Fortunately, Temecula attacks this kind of stuff quickly, usually the next day.
Fortunately, Temecula attacks this kind of stuff quickly, usually the next day.
Aye. So Northern California is invading Southern California. As one guy who posts constantly on the UT news blogs always puts it, "Build the fence!"
:o)
Here's a funny story I have to share on this theme. When my sister and I were kids in the 70s we had a neighbor house that was four teen aged brothers. Sometimes they would babysit us (which basically meant they would make sure we didn't drink some drano or something while mom and pop went to dinner for a few hours)
One time my sister, my mom, and I were out riding our bikes around the neighborhood (we were about four) and rode past a pile of burning leaves. One of us said "hey, that smells like Mexican cigarettes!". They never babysat us again.
"It is not a police code and it's origin is nothing other than some high school kids made it up because that is the time of day they would meet to smoke back in 1971. Shockingly it was in Northern California, "
This may have been how it got started BUT NOW it is considered a national holiday for users.
There are people that don't go to school or work on April 20th or "4/20". They stay home to smoke as a celebration of that day.
So you're NOT 420-friendly?
What about on the porch...outside?
This may have been how it got started BUT NOW it is considered a national holiday for users.
There are people that don't go to school or work on April 20th or "4/20". They stay home to smoke as a celebration of that day.
We always take the day off and drive up to Golden Gate Park, SF. A lot of others do too.
Happy 4/20 in advance!
What about on the porch...outside?
Are you asking me? I don't care if people do it outside, but I worry about the nosy older neighbors smelling and reporting the "Mexican cigarettes," as the other poster so humorously put it! Best bet at our house: the huge garage with the garage door shut. Pretty much all smoke gives the kid and I headaches.
This may have been how it got started BUT NOW it is considered a national holiday for users.

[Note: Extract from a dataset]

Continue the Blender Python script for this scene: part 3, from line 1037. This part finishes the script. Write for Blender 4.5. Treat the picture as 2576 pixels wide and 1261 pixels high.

There are people that don't go to school or work on April 20th or "4/20". They stay home to smoke as a celebration of that day.
We always take the day off and drive up to Golden Gate Park, SF. A lot of others do too.
Happy 4/20 in advance!
Wow. That's Hitler's birthday. I guess it's just a coincidence.
One time my sister, my mom, and I were out riding our bikes around the neighborhood (we were about four) and rode past a pile of burning leaves. One of us said "hey, that smells like Mexican cigarettes!". They never babysat us again.
LOL. Similar story. We had a teenaged babysitter who was told by my parents that she could not have any friend over. Her boyfriend always showed up after my parents left. The girl would say, "He is a police officer so we will be much safer with him here. But you can't tell your parents because he will be fired if the police department knew he was here instead of out patrolling the streets." We all solemnly nodded. They would nuzzle while we were still awake but would apparently get hot and heavy after we went to bed. Well, eventually my parents came home much earlier than expected and that pair was BUSTED! Never had her as a babysitter again. As for the "policeman," he was just a high school punk, but what do you know when you're 2, 4, 6, and 8, like me and my sibs were?